━━━━━ Data for this exercise

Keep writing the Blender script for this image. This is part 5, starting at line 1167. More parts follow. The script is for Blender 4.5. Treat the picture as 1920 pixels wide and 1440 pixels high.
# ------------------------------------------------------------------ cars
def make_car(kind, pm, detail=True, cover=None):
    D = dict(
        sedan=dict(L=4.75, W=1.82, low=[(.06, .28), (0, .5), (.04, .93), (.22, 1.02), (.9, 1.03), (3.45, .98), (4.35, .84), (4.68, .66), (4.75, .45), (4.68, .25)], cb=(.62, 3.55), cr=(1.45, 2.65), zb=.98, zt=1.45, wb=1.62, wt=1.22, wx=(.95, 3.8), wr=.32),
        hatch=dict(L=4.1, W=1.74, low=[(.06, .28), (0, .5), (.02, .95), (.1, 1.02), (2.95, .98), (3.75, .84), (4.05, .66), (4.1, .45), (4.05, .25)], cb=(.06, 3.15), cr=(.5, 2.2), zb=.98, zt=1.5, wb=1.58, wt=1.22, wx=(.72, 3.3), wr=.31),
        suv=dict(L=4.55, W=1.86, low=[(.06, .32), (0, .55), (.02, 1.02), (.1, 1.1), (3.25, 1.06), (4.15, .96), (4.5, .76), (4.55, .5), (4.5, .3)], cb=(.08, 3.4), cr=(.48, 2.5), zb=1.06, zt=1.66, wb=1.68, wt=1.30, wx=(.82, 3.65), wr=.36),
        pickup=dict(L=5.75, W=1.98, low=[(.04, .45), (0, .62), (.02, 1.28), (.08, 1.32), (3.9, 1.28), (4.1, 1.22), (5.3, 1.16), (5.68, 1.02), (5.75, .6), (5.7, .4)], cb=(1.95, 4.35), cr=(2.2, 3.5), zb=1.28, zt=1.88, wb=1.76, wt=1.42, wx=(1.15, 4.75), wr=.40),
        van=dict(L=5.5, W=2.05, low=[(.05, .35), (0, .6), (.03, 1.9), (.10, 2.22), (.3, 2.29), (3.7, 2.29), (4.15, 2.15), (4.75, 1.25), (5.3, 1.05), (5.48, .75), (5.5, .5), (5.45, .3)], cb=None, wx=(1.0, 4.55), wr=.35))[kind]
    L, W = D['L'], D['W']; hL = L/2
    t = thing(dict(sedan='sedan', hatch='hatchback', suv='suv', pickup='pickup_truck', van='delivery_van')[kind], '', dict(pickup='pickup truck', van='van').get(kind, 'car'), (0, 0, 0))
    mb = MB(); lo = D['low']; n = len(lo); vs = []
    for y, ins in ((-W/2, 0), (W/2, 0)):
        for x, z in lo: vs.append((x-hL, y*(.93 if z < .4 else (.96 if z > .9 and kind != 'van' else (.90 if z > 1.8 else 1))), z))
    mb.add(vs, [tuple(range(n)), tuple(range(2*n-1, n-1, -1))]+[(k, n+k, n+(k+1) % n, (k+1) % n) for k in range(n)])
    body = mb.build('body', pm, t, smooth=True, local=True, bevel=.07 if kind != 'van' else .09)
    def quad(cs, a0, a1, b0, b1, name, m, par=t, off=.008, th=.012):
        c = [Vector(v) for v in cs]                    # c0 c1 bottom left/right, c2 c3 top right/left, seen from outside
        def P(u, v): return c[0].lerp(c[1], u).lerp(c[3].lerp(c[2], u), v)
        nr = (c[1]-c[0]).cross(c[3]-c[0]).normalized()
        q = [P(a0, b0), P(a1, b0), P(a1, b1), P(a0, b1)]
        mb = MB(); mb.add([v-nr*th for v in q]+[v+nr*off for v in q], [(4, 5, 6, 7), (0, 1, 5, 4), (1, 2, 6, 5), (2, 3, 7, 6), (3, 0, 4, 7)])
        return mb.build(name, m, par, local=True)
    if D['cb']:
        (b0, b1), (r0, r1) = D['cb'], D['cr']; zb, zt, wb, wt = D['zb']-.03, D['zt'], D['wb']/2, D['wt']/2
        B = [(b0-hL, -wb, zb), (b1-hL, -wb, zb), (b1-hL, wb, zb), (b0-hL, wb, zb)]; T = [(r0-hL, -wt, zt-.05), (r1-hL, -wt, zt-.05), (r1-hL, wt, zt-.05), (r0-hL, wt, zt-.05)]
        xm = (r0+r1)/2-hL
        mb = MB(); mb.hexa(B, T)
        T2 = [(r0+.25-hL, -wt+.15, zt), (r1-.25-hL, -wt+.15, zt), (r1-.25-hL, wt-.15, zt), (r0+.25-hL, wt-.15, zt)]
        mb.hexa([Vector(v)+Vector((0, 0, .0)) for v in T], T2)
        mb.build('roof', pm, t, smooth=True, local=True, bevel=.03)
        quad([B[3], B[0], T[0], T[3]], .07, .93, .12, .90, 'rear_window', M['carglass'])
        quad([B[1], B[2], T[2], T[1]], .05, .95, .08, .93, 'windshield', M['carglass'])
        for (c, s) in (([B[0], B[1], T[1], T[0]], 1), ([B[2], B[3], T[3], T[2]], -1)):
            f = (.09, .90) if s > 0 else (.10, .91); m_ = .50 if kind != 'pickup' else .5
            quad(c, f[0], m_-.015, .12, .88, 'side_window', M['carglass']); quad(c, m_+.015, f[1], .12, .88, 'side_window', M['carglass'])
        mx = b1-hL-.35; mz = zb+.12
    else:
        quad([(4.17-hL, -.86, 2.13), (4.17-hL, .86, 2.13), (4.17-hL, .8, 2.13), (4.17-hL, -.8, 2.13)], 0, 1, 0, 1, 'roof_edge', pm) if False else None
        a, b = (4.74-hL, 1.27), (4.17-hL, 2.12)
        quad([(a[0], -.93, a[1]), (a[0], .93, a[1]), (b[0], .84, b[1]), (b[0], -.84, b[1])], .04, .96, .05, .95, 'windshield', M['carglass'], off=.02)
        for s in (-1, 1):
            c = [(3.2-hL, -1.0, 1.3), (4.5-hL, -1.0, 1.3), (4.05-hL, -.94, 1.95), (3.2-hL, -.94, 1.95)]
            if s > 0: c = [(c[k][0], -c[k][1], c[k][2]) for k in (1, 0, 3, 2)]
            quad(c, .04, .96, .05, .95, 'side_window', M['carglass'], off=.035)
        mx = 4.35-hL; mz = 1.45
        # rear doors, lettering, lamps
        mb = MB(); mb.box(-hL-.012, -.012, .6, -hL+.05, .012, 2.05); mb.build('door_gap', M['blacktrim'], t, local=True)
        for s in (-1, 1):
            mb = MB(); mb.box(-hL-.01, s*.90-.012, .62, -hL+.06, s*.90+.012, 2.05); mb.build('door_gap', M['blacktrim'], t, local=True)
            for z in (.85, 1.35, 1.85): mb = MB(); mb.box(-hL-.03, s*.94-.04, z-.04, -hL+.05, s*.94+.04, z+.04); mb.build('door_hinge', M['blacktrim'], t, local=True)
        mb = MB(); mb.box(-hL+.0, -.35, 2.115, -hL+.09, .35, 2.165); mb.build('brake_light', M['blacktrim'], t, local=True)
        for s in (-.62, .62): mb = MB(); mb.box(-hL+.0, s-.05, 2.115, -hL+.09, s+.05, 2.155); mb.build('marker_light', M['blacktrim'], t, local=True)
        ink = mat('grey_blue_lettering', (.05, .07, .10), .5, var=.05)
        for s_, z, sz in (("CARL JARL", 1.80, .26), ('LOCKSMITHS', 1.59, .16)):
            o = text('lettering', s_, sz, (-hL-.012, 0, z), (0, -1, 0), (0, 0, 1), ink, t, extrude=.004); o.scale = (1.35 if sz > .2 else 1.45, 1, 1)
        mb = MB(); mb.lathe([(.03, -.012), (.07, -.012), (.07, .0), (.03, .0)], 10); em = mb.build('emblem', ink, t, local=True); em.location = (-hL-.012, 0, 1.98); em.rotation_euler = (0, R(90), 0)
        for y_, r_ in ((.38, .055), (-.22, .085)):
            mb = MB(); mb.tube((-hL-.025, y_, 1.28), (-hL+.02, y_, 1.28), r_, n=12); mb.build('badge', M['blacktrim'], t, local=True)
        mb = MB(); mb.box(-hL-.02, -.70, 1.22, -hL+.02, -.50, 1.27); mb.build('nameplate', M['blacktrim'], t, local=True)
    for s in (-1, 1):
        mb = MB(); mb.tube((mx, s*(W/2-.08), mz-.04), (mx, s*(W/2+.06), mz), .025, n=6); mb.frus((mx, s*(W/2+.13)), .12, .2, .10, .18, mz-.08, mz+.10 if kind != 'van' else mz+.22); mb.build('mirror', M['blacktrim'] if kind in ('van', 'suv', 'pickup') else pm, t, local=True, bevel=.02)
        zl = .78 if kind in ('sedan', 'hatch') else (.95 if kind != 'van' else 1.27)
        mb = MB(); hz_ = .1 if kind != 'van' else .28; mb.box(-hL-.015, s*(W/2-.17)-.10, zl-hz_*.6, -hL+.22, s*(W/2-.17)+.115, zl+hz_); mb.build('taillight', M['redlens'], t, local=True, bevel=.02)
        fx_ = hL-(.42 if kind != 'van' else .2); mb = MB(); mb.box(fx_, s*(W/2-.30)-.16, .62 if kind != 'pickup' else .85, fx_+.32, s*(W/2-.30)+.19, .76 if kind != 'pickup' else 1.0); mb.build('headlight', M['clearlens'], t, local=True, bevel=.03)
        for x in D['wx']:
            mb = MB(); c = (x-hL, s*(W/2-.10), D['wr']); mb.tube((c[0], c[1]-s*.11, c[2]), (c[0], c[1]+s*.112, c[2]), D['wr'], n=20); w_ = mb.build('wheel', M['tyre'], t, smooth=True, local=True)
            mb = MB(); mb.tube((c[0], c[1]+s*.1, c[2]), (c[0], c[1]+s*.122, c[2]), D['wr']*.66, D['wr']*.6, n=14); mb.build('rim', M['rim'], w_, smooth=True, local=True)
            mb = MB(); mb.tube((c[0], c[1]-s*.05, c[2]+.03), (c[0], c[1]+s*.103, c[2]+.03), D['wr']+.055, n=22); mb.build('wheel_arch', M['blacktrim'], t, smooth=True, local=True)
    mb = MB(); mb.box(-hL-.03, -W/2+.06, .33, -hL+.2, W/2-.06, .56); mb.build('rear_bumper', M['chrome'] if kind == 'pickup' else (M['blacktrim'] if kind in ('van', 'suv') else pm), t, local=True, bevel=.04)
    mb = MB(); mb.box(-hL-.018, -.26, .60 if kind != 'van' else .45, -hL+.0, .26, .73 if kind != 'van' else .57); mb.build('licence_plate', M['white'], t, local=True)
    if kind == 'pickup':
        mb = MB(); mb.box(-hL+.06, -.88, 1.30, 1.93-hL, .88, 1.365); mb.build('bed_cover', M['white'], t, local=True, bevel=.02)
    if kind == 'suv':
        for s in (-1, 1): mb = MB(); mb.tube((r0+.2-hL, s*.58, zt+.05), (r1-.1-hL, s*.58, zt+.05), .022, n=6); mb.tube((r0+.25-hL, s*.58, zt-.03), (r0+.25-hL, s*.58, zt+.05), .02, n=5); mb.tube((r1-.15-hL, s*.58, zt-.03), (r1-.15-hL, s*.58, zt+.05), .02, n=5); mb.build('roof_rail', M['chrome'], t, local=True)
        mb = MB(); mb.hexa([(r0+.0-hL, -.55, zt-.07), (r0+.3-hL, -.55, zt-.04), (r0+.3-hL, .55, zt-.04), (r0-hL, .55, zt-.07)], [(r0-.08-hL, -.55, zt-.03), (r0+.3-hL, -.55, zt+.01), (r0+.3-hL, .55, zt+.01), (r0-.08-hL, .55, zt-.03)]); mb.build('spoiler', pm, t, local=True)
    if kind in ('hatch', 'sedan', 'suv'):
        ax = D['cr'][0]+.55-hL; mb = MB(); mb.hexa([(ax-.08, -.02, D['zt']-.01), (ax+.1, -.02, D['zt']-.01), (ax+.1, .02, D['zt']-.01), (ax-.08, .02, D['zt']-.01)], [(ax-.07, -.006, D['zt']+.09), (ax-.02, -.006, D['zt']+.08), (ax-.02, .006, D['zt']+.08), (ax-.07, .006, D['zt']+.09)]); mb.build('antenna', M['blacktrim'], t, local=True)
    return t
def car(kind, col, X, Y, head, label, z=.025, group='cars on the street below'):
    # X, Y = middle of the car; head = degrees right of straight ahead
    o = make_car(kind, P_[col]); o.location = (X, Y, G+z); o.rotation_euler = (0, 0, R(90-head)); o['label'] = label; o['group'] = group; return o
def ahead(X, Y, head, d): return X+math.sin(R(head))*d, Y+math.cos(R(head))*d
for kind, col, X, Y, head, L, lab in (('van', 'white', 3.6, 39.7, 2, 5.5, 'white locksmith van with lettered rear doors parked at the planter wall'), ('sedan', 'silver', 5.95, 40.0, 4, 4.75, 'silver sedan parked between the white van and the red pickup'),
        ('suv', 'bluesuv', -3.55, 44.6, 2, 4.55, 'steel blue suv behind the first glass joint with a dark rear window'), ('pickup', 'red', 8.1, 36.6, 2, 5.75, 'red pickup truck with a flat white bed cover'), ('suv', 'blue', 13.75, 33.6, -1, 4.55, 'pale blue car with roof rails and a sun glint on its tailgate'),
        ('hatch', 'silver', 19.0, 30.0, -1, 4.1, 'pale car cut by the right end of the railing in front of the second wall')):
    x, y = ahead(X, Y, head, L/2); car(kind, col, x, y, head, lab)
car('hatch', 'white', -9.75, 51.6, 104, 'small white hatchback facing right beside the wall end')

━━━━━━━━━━
━━━━━ Data for this exercise

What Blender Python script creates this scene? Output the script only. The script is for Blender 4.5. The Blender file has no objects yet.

━━━━━━━━━━
━━━━━ Data for this exercise

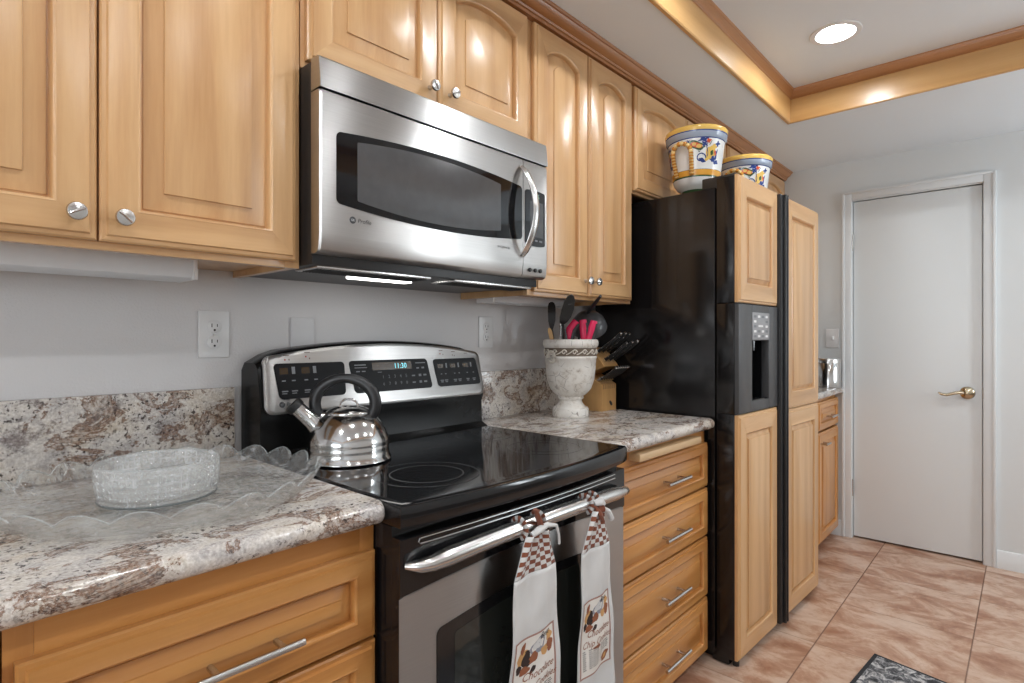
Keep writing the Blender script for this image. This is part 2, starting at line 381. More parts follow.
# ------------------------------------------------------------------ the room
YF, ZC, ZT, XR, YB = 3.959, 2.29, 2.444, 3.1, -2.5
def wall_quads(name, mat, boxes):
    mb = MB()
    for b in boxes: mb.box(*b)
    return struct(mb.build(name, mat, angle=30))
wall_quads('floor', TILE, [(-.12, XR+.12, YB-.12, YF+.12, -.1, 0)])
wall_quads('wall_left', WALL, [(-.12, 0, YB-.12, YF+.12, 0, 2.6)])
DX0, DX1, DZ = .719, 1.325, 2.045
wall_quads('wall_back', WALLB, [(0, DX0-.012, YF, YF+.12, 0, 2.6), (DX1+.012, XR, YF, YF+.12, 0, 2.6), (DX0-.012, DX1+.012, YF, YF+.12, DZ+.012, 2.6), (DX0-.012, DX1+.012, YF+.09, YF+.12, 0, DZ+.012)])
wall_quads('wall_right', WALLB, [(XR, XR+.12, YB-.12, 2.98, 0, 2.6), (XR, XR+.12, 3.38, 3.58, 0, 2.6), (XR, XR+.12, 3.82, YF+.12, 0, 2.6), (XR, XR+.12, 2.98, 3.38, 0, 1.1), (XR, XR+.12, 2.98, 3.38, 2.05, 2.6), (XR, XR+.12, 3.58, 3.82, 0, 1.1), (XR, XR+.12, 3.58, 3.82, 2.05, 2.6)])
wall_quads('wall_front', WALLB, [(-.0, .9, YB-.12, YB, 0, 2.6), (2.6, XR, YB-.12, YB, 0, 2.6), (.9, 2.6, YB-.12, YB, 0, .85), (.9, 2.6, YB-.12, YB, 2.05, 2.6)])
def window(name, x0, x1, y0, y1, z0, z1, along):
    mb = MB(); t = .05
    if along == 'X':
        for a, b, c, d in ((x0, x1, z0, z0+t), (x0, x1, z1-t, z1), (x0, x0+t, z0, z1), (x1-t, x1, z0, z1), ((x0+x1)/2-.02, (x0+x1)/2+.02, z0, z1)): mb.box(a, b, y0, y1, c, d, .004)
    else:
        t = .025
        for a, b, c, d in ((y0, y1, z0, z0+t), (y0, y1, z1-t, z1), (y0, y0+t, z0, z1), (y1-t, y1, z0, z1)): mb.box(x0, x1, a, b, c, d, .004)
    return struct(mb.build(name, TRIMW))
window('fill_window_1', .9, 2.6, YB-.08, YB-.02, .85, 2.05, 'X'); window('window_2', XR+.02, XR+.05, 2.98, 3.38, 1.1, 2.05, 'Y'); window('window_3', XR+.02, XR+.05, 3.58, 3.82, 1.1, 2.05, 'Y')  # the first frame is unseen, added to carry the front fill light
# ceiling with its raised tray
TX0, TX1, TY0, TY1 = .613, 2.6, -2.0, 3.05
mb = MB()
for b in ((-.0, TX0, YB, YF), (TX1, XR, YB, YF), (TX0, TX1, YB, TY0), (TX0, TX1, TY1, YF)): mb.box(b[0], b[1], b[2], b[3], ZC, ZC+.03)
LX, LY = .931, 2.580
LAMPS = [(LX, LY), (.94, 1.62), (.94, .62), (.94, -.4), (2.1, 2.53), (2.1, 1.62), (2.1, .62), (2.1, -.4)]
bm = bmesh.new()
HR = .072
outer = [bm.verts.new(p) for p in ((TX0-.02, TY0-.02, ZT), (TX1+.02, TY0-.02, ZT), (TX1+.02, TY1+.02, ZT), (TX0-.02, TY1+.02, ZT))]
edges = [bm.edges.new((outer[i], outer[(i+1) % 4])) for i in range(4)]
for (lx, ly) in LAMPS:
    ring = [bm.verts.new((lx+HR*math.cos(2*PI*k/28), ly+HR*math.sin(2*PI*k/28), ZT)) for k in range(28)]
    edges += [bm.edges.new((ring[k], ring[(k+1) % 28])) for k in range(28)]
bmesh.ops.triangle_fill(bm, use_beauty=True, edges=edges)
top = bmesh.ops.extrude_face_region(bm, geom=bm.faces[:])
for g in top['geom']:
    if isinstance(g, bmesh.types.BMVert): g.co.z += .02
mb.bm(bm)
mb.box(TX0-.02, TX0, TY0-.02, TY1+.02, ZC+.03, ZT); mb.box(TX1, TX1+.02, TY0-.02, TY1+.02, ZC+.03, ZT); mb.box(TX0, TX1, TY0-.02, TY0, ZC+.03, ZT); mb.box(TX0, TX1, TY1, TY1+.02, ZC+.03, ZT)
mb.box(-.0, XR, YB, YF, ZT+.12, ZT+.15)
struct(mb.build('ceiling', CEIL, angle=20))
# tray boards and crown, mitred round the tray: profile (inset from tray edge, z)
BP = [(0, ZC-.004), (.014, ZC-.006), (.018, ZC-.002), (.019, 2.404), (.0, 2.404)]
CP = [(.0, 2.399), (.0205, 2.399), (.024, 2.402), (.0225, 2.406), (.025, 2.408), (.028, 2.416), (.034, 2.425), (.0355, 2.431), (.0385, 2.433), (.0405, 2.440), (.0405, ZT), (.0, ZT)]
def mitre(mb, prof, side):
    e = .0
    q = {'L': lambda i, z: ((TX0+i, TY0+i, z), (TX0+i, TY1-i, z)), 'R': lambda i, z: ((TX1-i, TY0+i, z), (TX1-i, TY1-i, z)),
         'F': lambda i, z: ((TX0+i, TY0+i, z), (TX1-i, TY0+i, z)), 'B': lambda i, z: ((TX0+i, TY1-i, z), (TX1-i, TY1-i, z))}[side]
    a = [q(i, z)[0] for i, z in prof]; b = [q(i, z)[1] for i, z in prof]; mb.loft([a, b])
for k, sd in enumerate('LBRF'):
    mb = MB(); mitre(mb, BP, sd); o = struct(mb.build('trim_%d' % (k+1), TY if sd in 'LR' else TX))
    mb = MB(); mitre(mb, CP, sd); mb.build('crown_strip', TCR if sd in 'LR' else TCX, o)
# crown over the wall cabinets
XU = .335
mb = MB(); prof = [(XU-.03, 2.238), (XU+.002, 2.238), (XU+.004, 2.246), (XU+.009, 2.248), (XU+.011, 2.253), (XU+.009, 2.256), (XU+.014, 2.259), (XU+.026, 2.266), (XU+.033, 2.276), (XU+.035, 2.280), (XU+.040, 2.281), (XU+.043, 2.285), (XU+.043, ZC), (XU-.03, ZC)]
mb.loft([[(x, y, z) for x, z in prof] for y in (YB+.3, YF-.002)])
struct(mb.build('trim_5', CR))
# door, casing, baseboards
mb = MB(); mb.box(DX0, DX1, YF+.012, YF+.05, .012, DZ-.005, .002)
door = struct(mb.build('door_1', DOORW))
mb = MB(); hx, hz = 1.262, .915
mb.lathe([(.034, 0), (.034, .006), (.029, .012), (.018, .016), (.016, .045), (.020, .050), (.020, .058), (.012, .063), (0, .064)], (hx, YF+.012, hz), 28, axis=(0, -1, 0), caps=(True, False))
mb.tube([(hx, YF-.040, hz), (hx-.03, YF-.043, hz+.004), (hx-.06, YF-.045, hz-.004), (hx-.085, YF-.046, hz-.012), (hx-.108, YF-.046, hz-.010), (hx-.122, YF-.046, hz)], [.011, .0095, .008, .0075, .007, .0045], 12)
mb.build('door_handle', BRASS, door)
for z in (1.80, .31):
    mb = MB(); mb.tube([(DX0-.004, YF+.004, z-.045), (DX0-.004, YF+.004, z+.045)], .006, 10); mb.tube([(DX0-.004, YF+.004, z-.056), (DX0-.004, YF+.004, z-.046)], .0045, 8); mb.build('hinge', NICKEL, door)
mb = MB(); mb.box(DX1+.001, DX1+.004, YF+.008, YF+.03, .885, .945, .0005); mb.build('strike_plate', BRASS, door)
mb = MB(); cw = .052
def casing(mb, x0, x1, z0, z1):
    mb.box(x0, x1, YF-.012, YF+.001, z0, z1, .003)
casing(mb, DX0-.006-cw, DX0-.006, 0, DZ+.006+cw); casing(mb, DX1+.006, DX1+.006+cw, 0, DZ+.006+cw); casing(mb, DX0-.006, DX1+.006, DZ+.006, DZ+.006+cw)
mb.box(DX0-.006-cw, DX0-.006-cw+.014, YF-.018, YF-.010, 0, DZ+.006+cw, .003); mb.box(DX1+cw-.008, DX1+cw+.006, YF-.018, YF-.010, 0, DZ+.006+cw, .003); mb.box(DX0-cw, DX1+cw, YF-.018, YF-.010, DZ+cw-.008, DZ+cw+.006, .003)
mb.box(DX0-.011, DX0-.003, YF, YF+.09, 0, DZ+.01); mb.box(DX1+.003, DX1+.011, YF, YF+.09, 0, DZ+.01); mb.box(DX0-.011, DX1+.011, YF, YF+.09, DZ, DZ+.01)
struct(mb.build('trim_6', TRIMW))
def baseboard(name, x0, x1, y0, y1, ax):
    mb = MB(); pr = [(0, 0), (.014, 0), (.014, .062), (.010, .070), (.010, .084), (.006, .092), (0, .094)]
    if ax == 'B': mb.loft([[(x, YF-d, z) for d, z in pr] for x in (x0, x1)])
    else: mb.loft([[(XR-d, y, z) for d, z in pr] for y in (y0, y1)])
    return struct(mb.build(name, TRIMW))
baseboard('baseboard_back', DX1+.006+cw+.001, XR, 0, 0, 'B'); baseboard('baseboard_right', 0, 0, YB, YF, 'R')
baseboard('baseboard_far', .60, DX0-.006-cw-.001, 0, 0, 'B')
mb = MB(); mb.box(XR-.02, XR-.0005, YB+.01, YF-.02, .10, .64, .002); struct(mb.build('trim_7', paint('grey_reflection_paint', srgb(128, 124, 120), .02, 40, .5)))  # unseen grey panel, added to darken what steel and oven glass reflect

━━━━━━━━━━

Brief: Find the lines containing "parts" and list every one of them.

Solution to the problem:
Keep writing the Blender script for this image. This is part 5, starting at line 1167. More parts follow. The script is for Blender 4.5. Treat the picture as 1920 pixels wide and 1440 pixels high.
Keep writing the Blender script for this image. This is part 2, starting at line 381. More parts follow.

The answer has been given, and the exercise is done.